"ECONOMIC violence" was used by senior managers at the Royal Bank of Scotland to win city backing for the bank's ill-fated expansion, according to a North-East study.

The research, by Newcastle University Business School and Leicester University, coined the term for a style of leadership which forced employees to meet aggressive sales targets and threatened them with redundancy.

This led to the bank's downfall company as individuals became caught up in battles for status with rival financial institutions, distracting them from RBS's severe problems, according to the study.

The research, published in the journal Organization Studies, provides an alternative explanation for the failure of the bank, based on management and social science rather than pure economics.

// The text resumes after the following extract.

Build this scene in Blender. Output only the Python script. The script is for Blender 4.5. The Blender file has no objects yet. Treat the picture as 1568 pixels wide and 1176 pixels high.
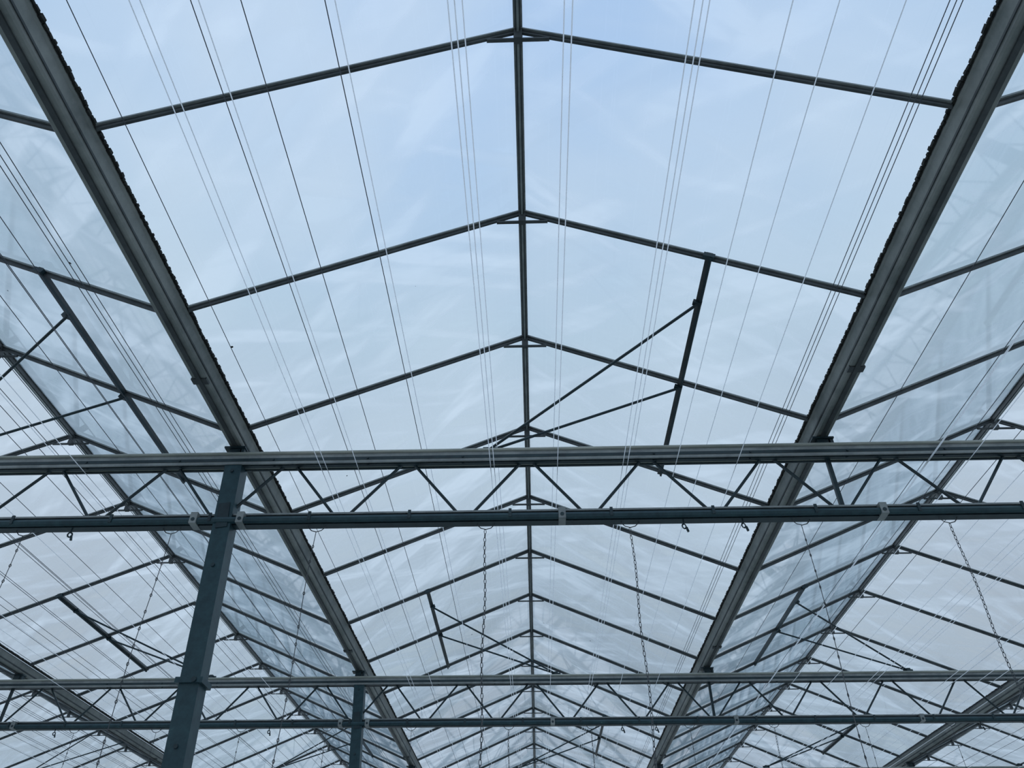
import bpy, math, random
from mathutils import Vector, Matrix
random.seed(4)
H=1.6                     # eye height: heights below are above eye level, shifted by H
RX=-0.022; W=3.896        # centre ridge x, bay width
GX=1.872
ZR=3.78; ZG=2.99; SL=(ZR-ZG)/1.88
Y0=1.79; P=1.125          # glazing bars
TY=4.13; TS=4.42           # girders
YA=Y0-7*P; YB=Y0+20*P
BAYS=range(-3,4)
TR=[TY+TS*k for k in range(-1,5)]

class MB:
    def __init__(s): s.v=[]; s.f=[]; s.m=[]
    def beam(s,p0,p1,w,h,mat=0,up=(0,0,1)):
        p0=Vector(p0);p1=Vector(p1);d=(p1-p0).normalized();up=Vector(up)
        if abs(d.dot(up))>.99: up=Vector((0,1,0))
        a=d.cross(up).normalized(); b=a.cross(d).normalized()
        n=len(s.v)
        for p in (p0,p1):
            for i,j in((-1,-1),(1,-1),(1,1),(-1,1)):
                s.v.append(p+a*w/2*i+b*h/2*j)
        for q in((0,1,2,3),(7,6,5,4),(0,4,5,1),(1,5,6,2),(2,6,7,3),(3,7,4,0)):
            s.f.append([n+k for k in q]); s.m.append(mat)
    def tube(s,p0,p1,r,n=8,mat=0):
        p0=Vector(p0);p1=Vector(p1);d=(p1-p0).normalized();up=Vector((0,0,1))
        if abs(d.dot(up))>.99: up=Vector((0,1,0))
        a=d.cross(up).normalized(); b=a.cross(d).normalized()
        k=len(s.v)
        for p in(p0,p1):
            for i in range(n):
                t=2*math.pi*i/n
                s.v.append(p+a*r*math.cos(t)+b*r*math.sin(t))
        for i in range(n):
            j=(i+1)%n
            s.f.append([k+i,k+n+i,k+n+j,k+j]); s.m.append(mat)
        s.f.append([k+i for i in range(n)]); s.m.append(mat)
        s.f.append([k+n+i for i in reversed(range(n))]); s.m.append(mat)
    def prof(s,pts,y0,y1,mat=0):
        k=len(s.v);n=len(pts)
        for y in(y0,y1):
            for x,z in pts: s.v.append(Vector((x,y,z)))
        for i in range(n):
            j=(i+1)%n
            s.f.append([k+i,k+j,k+n+j,k+n+i]); s.m.append(mat)
        s.f.append([k+i for i in reversed(range(n))]); s.m.append(mat)
        s.f.append([k+n+i for i in range(n)]); s.m.append(mat)
    def quad(s,*ps,mat=0):
        k=len(s.v)
        for p in ps: s.v.append(Vector(p))
        s.f.append(list(range(k,k+len(ps)))); s.m.append(mat)
    def link(s,c,L,wd,r,ang,mat=0,nu=8,nv=4):
        k=len(s.v); ca,sa=math.cos(ang),math.sin(ang)
        for i in range(nu):
            t=2*math.pi*i/nu
            cx=wd*math.cos(t); cz=L*math.sin(t)
            nx,nz=math.cos(t),math.sin(t)
            for j in range(nv):
                q=2*math.pi*j/nv
                lx=cx+nx*r*math.cos(q); lz=cz+nz*r*math.cos(q); ly=r*math.sin(q)
                s.v.append(Vector((c[0]+lx*ca-ly*sa,c[1]+lx*sa+ly*ca,c[2]+lz)))
        for i in range(nu):
            for j in range(nv):
                a=(i+1)%nu;b=(j+1)%nv
                s.f.append([k+i*nv+j,k+a*nv+j,k+a*nv+b,k+i*nv+b]); s.m.append(mat)
    def make(s,name,mats,shift=True,smooth=False):
        me=bpy.data.meshes.new(name)
        dz=H if shift else 0
        me.from_pydata([(v[0],v[1],v[2]+dz) for v in s.v],[],s.f)
        for m in mats: me.materials.append(m)
        me.polygons.foreach_set('material_index',s.m)
        if smooth: me.polygons.foreach_set('use_smooth',[True]*len(s.f))
        me.update()
        o=bpy.data.objects.new(name,me); bpy.context.collection.objects.link(o)
        return o

def base(name):
    m=bpy.data.materials.new(name); m.use_nodes=True
    nt=m.node_tree; return m,nt,nt.nodes,nt.links
def metal(name,c1,c2,rough=.5,met=.3,scale=6,spots=None,sx=1.):
    m,nt,N,L=base(name); b=N['Principled BSDF']
    tc=N.new('ShaderNodeTexCoord'); no=N.new('ShaderNodeTexNoise')
    no.inputs['Scale'].default_value=scale; no.inputs['Detail'].default_value=6
    no.inputs['Roughness'].default_value=.7
    mp=N.new('ShaderNodeMapping'); mp.inputs['Scale'].default_value=(sx,1,1)
    L.new(tc.outputs['Object'],mp.inputs['Vector']); L.new(mp.outputs[0],no.inputs['Vector'])
    r=N.new('ShaderNodeValToRGB'); r.color_ramp.elements[0].position=.35; r.color_ramp.elements[1].position=.68
    r.color_ramp.elements[0].color=(*c1,1); r.color_ramp.elements[1].color=(*c2,1)
    if spots:
        e=r.color_ramp.elements.new(.76); e.color=(*spots,1)
    L.new(no.outputs['Fac'],r.inputs['Fac']); L.new(r.outputs['Color'],b.inputs['Base Color'])
    b.inputs['Roughness'].default_value=rough; b.inputs['Metallic'].default_value=met
    return m
M_alu=metal('dull_aluminium',(.19,.21,.215),(.33,.355,.35))
M_aludark=metal('weathered_aluminium',(.04,.048,.052),(.085,.095,.10))
M_gut=metal('gutter_metal',(.17,.19,.185),(.32,.335,.32),scale=3)
M_seal=metal('gutter_seal',(.008,.009,.009),(.03,.03,.025),rough=.9,met=0,scale=30)
M_teal=metal('painted_teal_steel',(.008,.036,.05),(.022,.068,.082),rough=.45,met=.1,scale=14,spots=(.12,.2,.21))
M_teal2=metal('dark_teal_steel',(.008,.022,.03),(.018,.045,.055),rough=.45,met=.1,scale=9)
M_galv=metal('galvanised_steel',(.24,.265,.24),(.48,.49,.44),rough=.5,met=.2,scale=8,sx=.2)
M_cloth=metal('screen_cloth',(.5,.53,.5),(.7,.72,.68),rough=.95,met=0,scale=20)
M_wd=metal('dark_wire',(.04,.05,.07),(.08,.09,.11),rough=.6,met=0)
M_chain=metal('chain_steel',(.05,.06,.07),(.12,.13,.14),rough=.5,met=.4)
M_wl,nt,N,L=base('nylon_wire'); N.remove(N['Principled BSDF'])
d=N.new('ShaderNodeBsdfDiffuse'); d.inputs[0].default_value=(.95,.97,.98,1)
t=N.new('ShaderNodeBsdfTranslucent'); t.inputs[0].default_value=(.97,.98,1,1)
mx=N.new('ShaderNodeMixShader'); mx.inputs[0].default_value=.85
L.new(d.outputs[0],mx.inputs[1]); L.new(t.outputs[0],mx.inputs[2]); L.new(mx.outputs[0],N['Material Output'].inputs[0])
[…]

The 2008 collapse of RBS was one of the key events in the UK's credit crunch.

Ron Kerr, lecturer in organisational studies at Newcastle University Business School, said: revious executives at RBS had retained power by relying on 'symbolic violence'.

"The expression, coined by the French sociologist Pierre Bourdieu, means the creation by leaders of the belief among those they lead, that the subordinate position is just and natural.

"However, within RBS the modernisers instead wielded what we term 'economic violence' to acquire and retain their leading role - a variation on Bourdieu's 'symbolic violence'.

"This meant a form of leadership that operated through the threat of destroying people's economic power by laying them off or forcing them to meet aggressive sales targets."